Mine has spent 200,000 miles in my backpack, and it looks the same as the day it came out of the box. (Actually, I replaced the default stickers with some of my own. But you get the idea.)


Thanks for the tip on the 1810 - and hope you feel better.

I have a 17" MBP right now, and while it is one awesome machine.. it's too damn big to haul with me all the time. I'm looking for something small that I can take to meetings or to the coffee shop if I just need to do some surfing/take notes/write a few emails.


I bought a late-model eeePC recently, and one of the biggest behavior changes I've noticed is how willing I am to bring it to meetings. I can grab the thing by the bulging battery pack in the back, and because of its small size it doesn't cause any social awkwardness, as some bigger laptops do by creating a 'wall' between myself and the others in the meeting.

And because of its size, I carry it around like a small notepad. I think this is why netbooks do deserve their own category: they have a different set of use behaviors associated with them than I have ever done with regular laptops.


I must say I'm pretty amazed what my Eee PC can do.

I can have my basic Ubuntu configuration in that little beast -- it's powerful enough so that I don't have to make any trade-offs. I'll just install Ubuntu on it, remove some unused services, copy over my home directory from backups, and I'm done.

With that, I am able to surf the web pretty much like on a "real" computer but I can do that many times with a single charge and it'll last for days. I often take it with me for a weekend trip without the charger and it has more than enough juice to spend a few hours online.

Alternatively, I can fire up Emacs, Slime, JVM and Clojure and hack for five to six hours without charging. And that pretty much tops my priority list. What a little thing that is!

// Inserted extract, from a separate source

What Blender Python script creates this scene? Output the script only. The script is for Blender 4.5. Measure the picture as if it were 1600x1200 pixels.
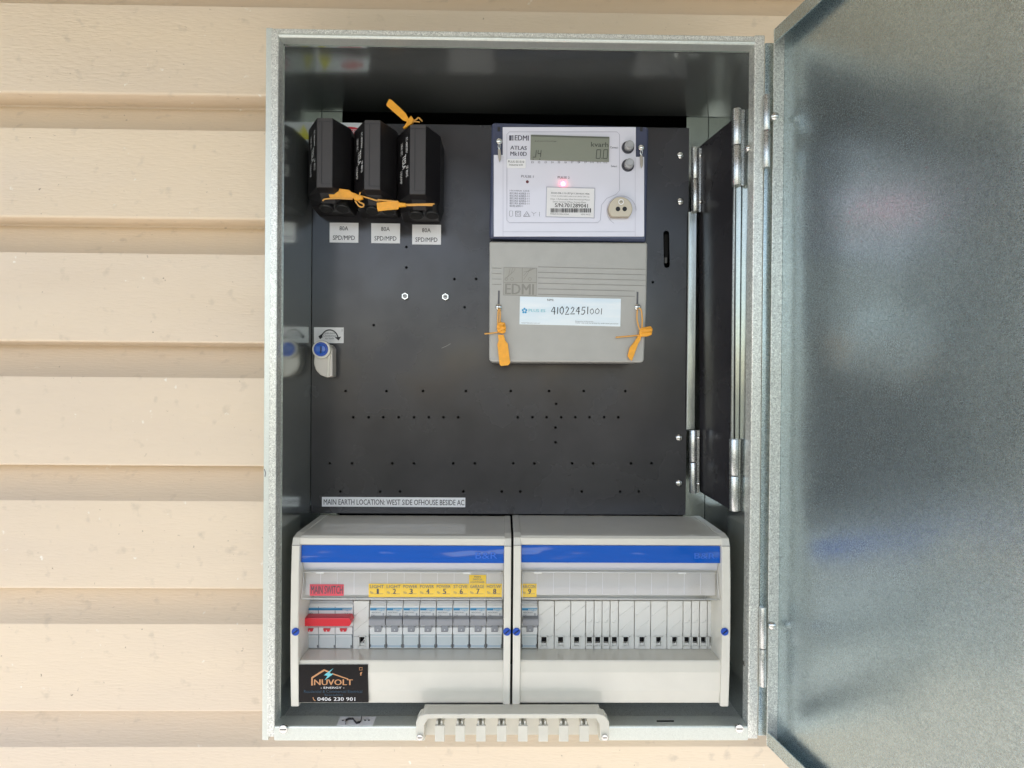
import bpy, bmesh, math, random
from mathutils import Vector, Matrix
random.seed(7)
S = bpy.context.scene
for o in list(bpy.data.objects): bpy.data.objects.remove(o)
# ------------------------------------------------------------------ camera
F = 901.0; DIST = 0.563
YAW, PITCH, ROLL = map(math.radians, (0.786, -0.304, 0.456))
cam = bpy.data.cameras.new('camera'); camo = bpy.data.objects.new('camera', cam)
S.collection.objects.link(camo); S.camera = camo
cam.sensor_width = 36; cam.lens = 36 * F / 1600; cam.clip_start = 0.02; cam.clip_end = 500
RM = Matrix.Rotation(-YAW, 3, 'Z') @ Matrix.Rotation(math.pi/2 + PITCH, 3, 'X') @ Matrix.Rotation(ROLL, 3, 'Z')
camo.matrix_world = Matrix.Translation((0, -DIST, 0)) @ RM.to_4x4()
# ------------------------------------------------------------------ light
SUN_EL, SUN_AZ = math.radians(52), math.radians(195)     # azimuth of the sun, clockwise from +Y
w = bpy.data.worlds.new('World'); S.world = w; w.use_nodes = True
nt = w.node_tree; nt.nodes.clear()
sky = nt.nodes.new('ShaderNodeTexSky'); sky.sky_type = 'NISHITA'; sky.sun_disc = False
sky.sun_elevation = SUN_EL; sky.sun_rotation = SUN_AZ; sky.dust_density = 2.0; sky.air_density = 1.0; sky.ozone_density = 0.6
bg = nt.nodes.new('ShaderNodeBackground'); bg.inputs['Strength'].default_value = 0.15
ow = nt.nodes.new('ShaderNodeOutputWorld')
nt.links.new(sky.outputs[0], bg.inputs[0]); nt.links.new(bg.outputs[0], ow.inputs[0])
sl = bpy.data.lights.new('sun', 'SUN'); sl.energy = 4.5; sl.angle = math.radians(.5); sl.color = (1, .96, .9)
so = bpy.data.objects.new('sun', sl); S.collection.objects.link(so)
sd = Vector((math.sin(SUN_AZ)*math.cos(SUN_EL), math.cos(SUN_AZ)*math.cos(SUN_EL), math.sin(SUN_EL)))
so.rotation_euler = sd.to_track_quat('Z', 'Y').to_euler()
S.view_settings.view_transform = 'Standard'; S.view_settings.look = 'None'
S.view_settings.exposure = 1.25; S.view_settings.gamma = 1
S.view_settings.use_curve_mapping = False

# ------------------------------------------------------------------ helpers
COL = S.collection
CUR = [Vector((0, 0, 0)), 0.0]                 # location and tilt (about Y) of the thing being built
def W(u, v, y):                                # photograph pixel on the plane at depth y -> world point
    d = RM @ Vector(((u-800)/F, -(v-600)/F, -1)); t = (y + DIST)/d.y
    return Vector((0, -DIST, 0)) + d*t
def P(u, v, y):
    p = W(u, v, y)
    if CUR[1]: p = CUR[0] + Matrix.Rotation(-CUR[1], 3, 'Y') @ (p - CUR[0])
    return p
def thing(name, label, cat, loc, rot=0.0, group=None):
    o = bpy.data.objects.new(name, None); COL.objects.link(o); o.empty_display_size = .02
    o.location = loc; o.rotation_euler = (0, rot, 0)
    o['label'] = label; o['category'] = cat
    if group: o['group'] = group
    CUR[0] = Vector(loc); CUR[1] = rot
    return o
MATS = {}
class MB:
    def __init__(s): s.bm = bmesh.new(); s.ms = []
    def mi(s, m):
        if m not in s.ms: s.ms.append(m)
        return s.ms.index(m)
    def _merge(s, b, m, smooth=False):
        i = s.mi(m)
        for f in b.faces: f.material_index = i; f.smooth = smooth
        me = bpy.data.meshes.new('tmp'); b.to_mesh(me); b.free(); s.bm.from_mesh(me); bpy.data.meshes.remove(me)
    def box(s, x0, x1, y0, y1, z0, z1, m, bev=0, seg=2):
        b = bmesh.new(); bmesh.ops.create_cube(b, size=1)
        for v in b.verts:
            v.co = Vector(((x0+x1)/2+v.co.x*abs(x1-x0), (y0+y1)/2+v.co.y*abs(y1-y0), (z0+z1)/2+v.co.z*abs(z1-z0)))
        if bev:
            bev = min(bev, .45*min(abs(x1-x0), abs(y1-y0), abs(z1-z0)))
            bmesh.ops.bevel(b, geom=b.edges[:], offset=bev, segments=seg, affect='EDGES', profile=.5)
        s._merge(b, m)
    def pbox(s, u0, v0, u1, v1, yf, yb, m, bev=0, seg=2):
        um, vm = (u0+u1)/2, (v0+v1)/2
        s.box(P(u0, vm, yf).x, P(u1, vm, yf).x, yf, yb, P(um, v1, yf).z, P(um, v0, yf).z, m, bev, seg)
    def poly(s, pts, ext, m, bev=0, smooth=False):   # polygon (3D points) extruded by a vector
        b = bmesh.new(); a = [b.verts.new(p) for p in pts]; c = [b.verts.new(Vector(p)+Vector(ext)) for p in pts]
        b.faces.new(a); b.faces.new(list(reversed(c))); n = len(a)
        for i in range(n): b.faces.new((a[i], c[i], c[(i+1) % n], a[(i+1) % n]))
        bmesh.ops.recalc_face_normals(b, faces=b.faces[:])
        if bev: bmesh.ops.bevel(b, geom=b.edges[:], offset=bev, segments=2, affect='EDGES', profile=.5)
        s._merge(b, m, smooth)
    def ppoly(s, pts, yf, th, m, bev=0): s.poly([P(u, v, yf) for u, v in pts], (0, th, 0), m, bev)
    def prof(s, pts, x0, x1, m, bev=0): s.poly([(x0, y, z) for y, z in pts], (x1-x0, 0, 0), m, bev)
    def cyl(s, c, ax, r, L, m, r2=None, n=24, bev=0, smooth=True):
        b = bmesh.new(); bmesh.ops.create_cone(b, cap_ends=True, segments=n, radius1=r, radius2=r if r2 is None else r2, depth=L)
        if bev:
            es = [e for e in b.edges if any(len(f.verts) > 4 for f in e.link_faces)]
            bmesh.ops.bevel(b, geom=es, offset=bev, segments=2, affect='EDGES', profile=.5)
        q = Vector((0, 0, 1)).rotation_difference(Vector(ax)).to_matrix().to_4x4()
        bmesh.ops.transform(b, matrix=Matrix.Translation(c) @ q, verts=b.verts)
        i = s.mi(m)
        for f in b.faces: f.smooth = len(f.verts) <= 4 and smooth
        for f in b.faces: f.material_index = i
        me = bpy.data.meshes.new('tmp'); b.to_mesh(me); b.free(); s.bm.from_mesh(me); bpy.data.meshes.remove(me)
    def dome(s, c, r, h, m, ax=(0, -1, 0), n=16):
        b = bmesh.new(); bmesh.ops.create_uvsphere(b, u_segments=n, v_segments=10, radius=1)
        q = Vector((0, 0, 1)).rotation_difference(Vector(ax)).to_matrix().to_4x4()
        bmesh.ops.transform(b, matrix=Matrix.Translation(c) @ q @ Matrix.Diagonal((r, r, h, 1)), verts=b.verts)
        s._merge(b, m, True)
    def tube(s, pts, r, m, n=8, flat=1.0):
        b = bmesh.new(); rings = []
        pts = [Vector(p) for p in pts]
        for k, p in enumerate(pts):
            t = (pts[min(k+1, len(pts)-1)] - pts[max(k-1, 0)]).normalized()
            a = t.cross(Vector((0, 1, 0)));
            if a.length < .1: a = t.cross(Vector((1, 0, 0)))
            a.normalize(); c = a.cross(t)
            rings.append([b.verts.new(p + a*math.cos(2*math.pi*j/n)*r + c*math.sin(2*math.pi*j/n)*r*flat) for j in range(n)])
        for k in range(len(rings)-1):
            for j in range(n): b.faces.new((rings[k][j], rings[k][(j+1) % n], rings[k+1][(j+1) % n], rings[k+1][j]))
        b.faces.new(rings[0]); b.faces.new(list(reversed(rings[-1])))
        bmesh.ops.recalc_face_normals(b, faces=b.faces[:])
        s._merge(b, m, True)
    def ptube(s, pts, y, r, m, flat=1.0): s.tube([P(u, v, y if not isinstance(y, list) else y[i]) for i, (u, v) in enumerate(pts)], r, m, flat=flat)
    def textM(s, txt, M, wd, ht, m, off=0.0, shear=0):
        c = bpy.data.curves.new('t', 'FONT'); c.body = txt; c.size = 1; c.resolution_u = 2; c.shear = shear
        c.align_x = 'CENTER'
        o = bpy.data.objects.new('t', c); COL.objects.link(o)
        dg = bpy.context.evaluated_depsgraph_get(); me = bpy.data.meshes.new_from_object(o.evaluated_get(dg))
        bpy.data.objects.remove(o); bpy.data.curves.remove(c)
        if not me.vertices: return
        xs = [v.co.x for v in me.vertices]; ys = [v.co.y for v in me.vertices]
        cx, cy = (min(xs)+max(xs))/2, (min(ys)+max(ys))/2
        sx, sy = wd/(max(xs)-min(xs)), ht/(max(ys)-min(ys))
        sh = [(0, 0)] if off <= 0 else [(-off*.5, 0), (off*.5, .00002)] if off < .025 else [(-off*.8, 0), (0, .00002), (off*.8, .00004)]
        for dx, dz in sh:                       # bolder lettering: the same outline laid side by side
            b = bmesh.new(); b.from_mesh(me)
            bmesh.ops.transform(b, matrix=M @ Matrix.Translation((0, 0, dz)) @ Matrix.Diagonal((sx, sy, 1, 1)) @ Matrix.Translation((dx-cx, -cy, 0)), verts=b.verts)
            s._merge(b, m)
        bpy.data.meshes.remove(me)
    def ptext(s, txt, u0, v0, u1, v1, y, m, off=0.0, rot=0, shear=0):   # text filling a pixel rectangle
        um, vm = (u0+u1)/2, (v0+v1)/2; c = P(um, vm, y)
        wd = (P(u1, vm, y)-P(u0, vm, y)).length; ht = (P(um, v1, y)-P(um, v0, y)).length
        M = Matrix.Translation(c) @ Matrix.Rotation(rot, 4, 'Y') @ Matrix.Rotation(math.pi/2, 4, 'X')
        s.textM(txt, M, wd, ht, m, off, shear)
    def stroke(s, pts, y, w, m):                # flat pen stroke through pixel points
        q = [P(u, v, y) for u, v in pts]; b = bmesh.new(); L = []
        for k, p in enumerate(q):
            t = (q[min(k+1, len(q)-1)]-q[max(k-1, 0)]).normalized(); n = Vector((t.z, 0, -t.x))*w/2
            L.append((b.verts.new(p+n), b.verts.new(p-n)))
        for k in range(len(L)-1): b.faces.new((L[k][0], L[k][1], L[k+1][1], L[k+1][0]))
        s._merge(b, m)
    def build(s, name, parent=None, label=None, **props):
        me = bpy.data.meshes.new(name)
        if parent is not None: bmesh.ops.translate(s.bm, vec=-CUR[0], verts=s.bm.verts)
        s.bm.to_mesh(me); s.bm.free()
        for m in s.ms: me.materials.append(MATS[m])
        o = bpy.data.objects.new(name, me); COL.objects.link(o)
        if parent is not None: o.parent = parent
        if label: o['label'] = label
        for k, v in props.items(): o[k] = v
        return o
def copy_tree(o, parent=None):
    c = o.copy(); COL.objects.link(c)
    if parent: c.parent = parent
    for ch in list(o.children): copy_tree(ch, c)
    return c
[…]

I'd recommend an older Linux distro or Windows XP and using Chrome as your browser (rather than Firefox). My Eee boots in about 25 seconds (15 from hibernate) and feels quite fast.


Agreed. A friend just installed Ubuntu Netbook Remix on my Asus 1000HE and it's very nice. I'm not a power user or Linux "geek" but have to say I love it. It felt great to completely blow Win XP off the unit... it became a completely new computer all over again after having it for 8 months. Really turned it into a new experience. Very fast. Easy to use. Chrome works beautifully. The whole experience makes XP appear even more ridiculously slow (and bloated) than i'd realized.

Oh, one last thing - Chrome is incredible! What a difference it makes - super fast, quick loading, no bloat. I loaded it at work on an older Win XP Pro unit and it made IE8 look so poorly executed. I've also used Chrome on our fleet of macs at home and am impressed with its speed.


If you have an Asus, there is nothing better than eeebuntu (eeebuntu.org). It's UNR with all the hardware tweaks specific to eeepcs (all the function buttons just work for example).

eeebuntu + chrome is definitely the way to go.


A default Debian install also recognizes all the buttons. There is no need to use special software for a netbook; they are exactly the same (to the software) as any other laptop.


Haven't tried Debian, but good to know. When I tried UNR, some of the function buttons didn't work (notably the one that turned off the wireless), and two-finger scrolling was really buggy feeling. I had similar problems with Easy Peasy.


Now that you mention it, my touchpad doesn't work right. (It is stuck in "absolute mode", not "relative mode".) I rarely use the mouse, though, so this isn't something that occurred to me to check.


No need to use an old Linux distro; new ones are just as fast. Moblin gets you from GRUB to a working desktop in about 5 seconds, even when booted from a slow SD card.

My completely-non-tweaked Debian install boots in about 13 seconds. And this is with filesystem encryption that severely cripples my SSD. (The raw SSD can be read at about 100MB/s. The Atom can only un-blowfish at about 22MB/s or un-AES at 17MB/s. Ouch.)


Strange. I use my eee as my primary computer when traveling. Obviously my 8-core i7 machine at home is much faster, but this one runs exactly the same software, is super-light, and hardly ever needs to be recharged. It is the ideal traveling companion. It does everything I need it to do; I have the exact same config files on my home desktop as I do on the eee.

I am not sure how one Linux distro could be slower or less powerful than another. Same exact software, slightly different settings. (I use xmonad, which is going to feel fast on any hardware. GNOME/KDE/Win 7/OS X is going to feel slow on any hardware. It's designed to.)

I prefer to be at home with a 24" monitor and an 8-core processor with 6G of RAM, of course, but when you are stuck in the back of an airplane (which I am right now, incidentally; row 30, baby), nothing beats a netbook. When you are at your desk, nothing beats a desktop. (The laptop is truly a cumbersome device. It will never be as powerful as a desktop, but it needs a huge battery to last for more than 3 hours. And, a big screen would preclude opening it when you are stuck in economy class. Would not want.)


Downmodded? Really?

I don't care about the score, but I am interested in hearing the logic. Is someone mad that I think full-sized laptops are pointless?


Probably just hardware envy, but that's what you get by swinging that huge vpenis around like that ;)


This is about the lowest-end desktop you can buy these days. Combined with the netbook, it's much less expensive than a 16" Macbook Pro, for example. (That's why I can't get too excited about laptops. They are underpowered, un-upgradeable, and very expensive.)


The eee runs slow because it is not built well. But there are netbooks that are built well, and one can imagine in the near future when better parts (improved SSDs, better low-power processors, etc.) make their way to netbooks that they well be even better still.

If you want to fix your eeepc and you are willing to put money into it, I'd suggest replacing the hard-drive with either a decent SSD or a decent magnetic disk.